Similarly, mindfulness teaches us to hang less expectation on future outcomes, so we can enter into new situations without the old blueprint of things not working out.

You can read more about mindfulness meditation and how to get started with it in this article.

Secondly, you can start living in the present moment by way of your life choices.

What follows may seem like conflicting advice, but bear with me a moment.

You are feeling lonely and your ex-partner has left a bit of a void? It is time to schedule some downtime alone with yourself!

If you are missing your ex-partner, you may well be filling your days with various friends, family and new dates so as to not feel the loneliness. For the most part, these people will be well-meaning, but they will probably all also have an opinion on your situation, why it happened and what to do now.

It is time to clear some headspace for yourself — and don’t be afraid of it. Maybe just one evening a week in the first instance. Just spend that time on your own and think — without interference — about what you want for your life.

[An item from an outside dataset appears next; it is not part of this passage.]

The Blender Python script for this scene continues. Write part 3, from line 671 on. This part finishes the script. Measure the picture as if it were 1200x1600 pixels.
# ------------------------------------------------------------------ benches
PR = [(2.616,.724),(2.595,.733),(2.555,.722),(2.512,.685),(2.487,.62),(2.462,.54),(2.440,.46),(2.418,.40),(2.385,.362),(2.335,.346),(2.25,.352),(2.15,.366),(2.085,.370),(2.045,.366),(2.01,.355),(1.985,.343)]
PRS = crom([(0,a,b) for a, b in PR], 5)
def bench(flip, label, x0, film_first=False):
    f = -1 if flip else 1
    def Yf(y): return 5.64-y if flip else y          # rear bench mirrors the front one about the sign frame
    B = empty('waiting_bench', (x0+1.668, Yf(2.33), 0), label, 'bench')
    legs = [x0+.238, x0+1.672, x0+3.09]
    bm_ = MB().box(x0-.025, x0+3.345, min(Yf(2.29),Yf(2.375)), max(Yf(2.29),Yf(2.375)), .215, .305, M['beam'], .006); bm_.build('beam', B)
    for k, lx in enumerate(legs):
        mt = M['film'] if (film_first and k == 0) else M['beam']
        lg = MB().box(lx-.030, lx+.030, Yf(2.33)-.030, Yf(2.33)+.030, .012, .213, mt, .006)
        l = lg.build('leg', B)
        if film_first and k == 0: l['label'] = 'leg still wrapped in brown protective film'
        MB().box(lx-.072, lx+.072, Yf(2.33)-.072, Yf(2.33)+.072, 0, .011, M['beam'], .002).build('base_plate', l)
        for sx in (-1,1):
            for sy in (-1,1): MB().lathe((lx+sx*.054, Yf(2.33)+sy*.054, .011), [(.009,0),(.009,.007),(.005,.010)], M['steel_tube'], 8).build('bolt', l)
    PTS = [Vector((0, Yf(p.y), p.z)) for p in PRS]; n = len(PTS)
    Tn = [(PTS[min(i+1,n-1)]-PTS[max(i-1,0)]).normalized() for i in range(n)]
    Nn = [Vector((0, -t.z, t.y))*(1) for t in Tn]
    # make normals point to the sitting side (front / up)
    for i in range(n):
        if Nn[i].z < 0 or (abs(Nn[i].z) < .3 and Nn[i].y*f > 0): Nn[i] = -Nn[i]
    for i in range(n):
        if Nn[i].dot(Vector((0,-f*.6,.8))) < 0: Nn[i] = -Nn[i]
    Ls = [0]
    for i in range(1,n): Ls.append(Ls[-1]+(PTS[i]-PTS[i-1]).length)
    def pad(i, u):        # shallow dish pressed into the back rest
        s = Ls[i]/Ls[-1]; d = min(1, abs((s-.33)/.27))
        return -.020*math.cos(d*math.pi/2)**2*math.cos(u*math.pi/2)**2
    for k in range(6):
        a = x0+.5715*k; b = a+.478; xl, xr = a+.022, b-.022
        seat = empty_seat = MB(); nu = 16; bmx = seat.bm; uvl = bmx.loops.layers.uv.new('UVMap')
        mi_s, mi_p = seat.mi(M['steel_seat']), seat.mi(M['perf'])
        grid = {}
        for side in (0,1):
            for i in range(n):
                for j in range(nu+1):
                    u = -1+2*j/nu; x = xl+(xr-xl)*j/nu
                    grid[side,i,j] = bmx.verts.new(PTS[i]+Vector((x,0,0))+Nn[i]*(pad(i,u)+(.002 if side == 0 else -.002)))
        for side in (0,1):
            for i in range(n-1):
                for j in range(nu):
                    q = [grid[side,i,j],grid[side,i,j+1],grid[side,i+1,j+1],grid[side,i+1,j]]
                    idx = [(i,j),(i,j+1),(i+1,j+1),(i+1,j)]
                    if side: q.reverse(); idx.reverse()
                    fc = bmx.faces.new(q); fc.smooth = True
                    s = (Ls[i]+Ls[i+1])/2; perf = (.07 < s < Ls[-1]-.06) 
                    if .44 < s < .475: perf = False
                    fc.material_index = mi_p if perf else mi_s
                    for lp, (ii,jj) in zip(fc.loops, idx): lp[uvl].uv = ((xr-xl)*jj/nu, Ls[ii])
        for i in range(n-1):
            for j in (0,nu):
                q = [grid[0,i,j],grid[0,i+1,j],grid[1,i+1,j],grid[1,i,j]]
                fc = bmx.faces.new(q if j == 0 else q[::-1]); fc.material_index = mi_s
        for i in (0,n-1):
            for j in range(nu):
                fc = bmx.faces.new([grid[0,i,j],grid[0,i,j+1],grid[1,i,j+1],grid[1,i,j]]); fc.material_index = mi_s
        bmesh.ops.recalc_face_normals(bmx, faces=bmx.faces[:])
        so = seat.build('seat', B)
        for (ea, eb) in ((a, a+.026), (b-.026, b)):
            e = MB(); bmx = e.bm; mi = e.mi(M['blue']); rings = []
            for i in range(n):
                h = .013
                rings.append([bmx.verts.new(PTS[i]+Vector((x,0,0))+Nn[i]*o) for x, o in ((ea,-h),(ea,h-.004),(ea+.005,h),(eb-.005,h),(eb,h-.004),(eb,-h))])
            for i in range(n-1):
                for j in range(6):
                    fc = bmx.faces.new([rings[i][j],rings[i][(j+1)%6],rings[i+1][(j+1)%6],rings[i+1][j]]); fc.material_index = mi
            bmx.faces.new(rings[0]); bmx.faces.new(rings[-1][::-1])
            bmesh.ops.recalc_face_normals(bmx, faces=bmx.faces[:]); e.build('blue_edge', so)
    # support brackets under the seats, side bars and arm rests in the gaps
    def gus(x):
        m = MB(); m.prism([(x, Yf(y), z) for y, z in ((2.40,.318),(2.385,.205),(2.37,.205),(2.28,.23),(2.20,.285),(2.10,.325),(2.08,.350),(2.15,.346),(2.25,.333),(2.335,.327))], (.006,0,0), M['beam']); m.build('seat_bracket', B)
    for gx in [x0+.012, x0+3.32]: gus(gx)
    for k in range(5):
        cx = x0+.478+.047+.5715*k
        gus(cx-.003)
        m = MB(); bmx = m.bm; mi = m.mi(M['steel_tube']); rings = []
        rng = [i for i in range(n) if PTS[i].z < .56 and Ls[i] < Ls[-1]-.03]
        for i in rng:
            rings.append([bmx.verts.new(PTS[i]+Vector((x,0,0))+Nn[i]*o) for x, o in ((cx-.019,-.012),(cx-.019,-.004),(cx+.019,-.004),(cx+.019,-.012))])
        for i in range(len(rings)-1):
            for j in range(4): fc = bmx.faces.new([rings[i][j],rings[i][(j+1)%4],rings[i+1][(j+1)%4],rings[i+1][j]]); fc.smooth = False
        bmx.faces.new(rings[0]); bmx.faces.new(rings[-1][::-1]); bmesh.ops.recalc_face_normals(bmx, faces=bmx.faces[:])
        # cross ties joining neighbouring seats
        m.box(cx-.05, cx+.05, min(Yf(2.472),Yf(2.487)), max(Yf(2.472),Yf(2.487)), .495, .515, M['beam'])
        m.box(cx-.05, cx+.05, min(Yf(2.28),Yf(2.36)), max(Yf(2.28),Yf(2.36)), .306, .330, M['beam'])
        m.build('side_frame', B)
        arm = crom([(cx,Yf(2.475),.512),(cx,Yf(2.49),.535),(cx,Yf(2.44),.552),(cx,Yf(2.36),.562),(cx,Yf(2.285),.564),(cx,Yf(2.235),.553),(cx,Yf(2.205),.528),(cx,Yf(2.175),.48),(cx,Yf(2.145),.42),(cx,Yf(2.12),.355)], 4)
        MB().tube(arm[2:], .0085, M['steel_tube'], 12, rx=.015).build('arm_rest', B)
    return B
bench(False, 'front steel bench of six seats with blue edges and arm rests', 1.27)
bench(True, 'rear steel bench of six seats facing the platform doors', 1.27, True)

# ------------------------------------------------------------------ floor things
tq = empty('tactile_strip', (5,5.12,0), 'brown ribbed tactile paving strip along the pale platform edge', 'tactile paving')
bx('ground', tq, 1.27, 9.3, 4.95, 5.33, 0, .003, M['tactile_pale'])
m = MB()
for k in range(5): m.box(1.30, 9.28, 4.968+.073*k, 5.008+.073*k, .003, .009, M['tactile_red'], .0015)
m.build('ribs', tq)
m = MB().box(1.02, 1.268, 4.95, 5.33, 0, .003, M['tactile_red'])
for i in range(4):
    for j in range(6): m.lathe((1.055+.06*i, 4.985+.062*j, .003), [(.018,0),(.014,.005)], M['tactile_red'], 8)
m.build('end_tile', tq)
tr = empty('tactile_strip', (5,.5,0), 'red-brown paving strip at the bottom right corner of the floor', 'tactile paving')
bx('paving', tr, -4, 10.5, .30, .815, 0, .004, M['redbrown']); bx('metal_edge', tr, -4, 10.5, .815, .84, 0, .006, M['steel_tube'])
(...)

To be clear, the question is not what you are looking for in a new partner or how that person would make you happy.

The question you are asking yourself is how can you make yourself happy?

Ask yourself these two questions and write down as many things as you can:

  • What are the things you have always wanted to do?
  • What things did you use to enjoy doing, but don’t find time for them anymore?

And then, within the realms of what is physically and financially possible, start doing them. It’s that simple.

It may be incremental at first. Over time these activities will gradually take more and more space in your life. Off the back of heartbreak and other forms of loss, I have known people train for marathons, set up businesses, travel to the other side of the world, write books, start baking, renovate houses …

It is in doing what we enjoy doing that we enter a flow state of consciousness and we bring ourselves to the present moment.

We also define ourselves as individuals.

Every cloud has a silver lining. And if you work on being in the present moment, you will look back over time and realise that the relationship did end for a reason.

And maybe the whole process of heartbreak has its own valuable lesson too. As the old American proverb advises us, “Love many, trust few, and always paddle your own canoe.”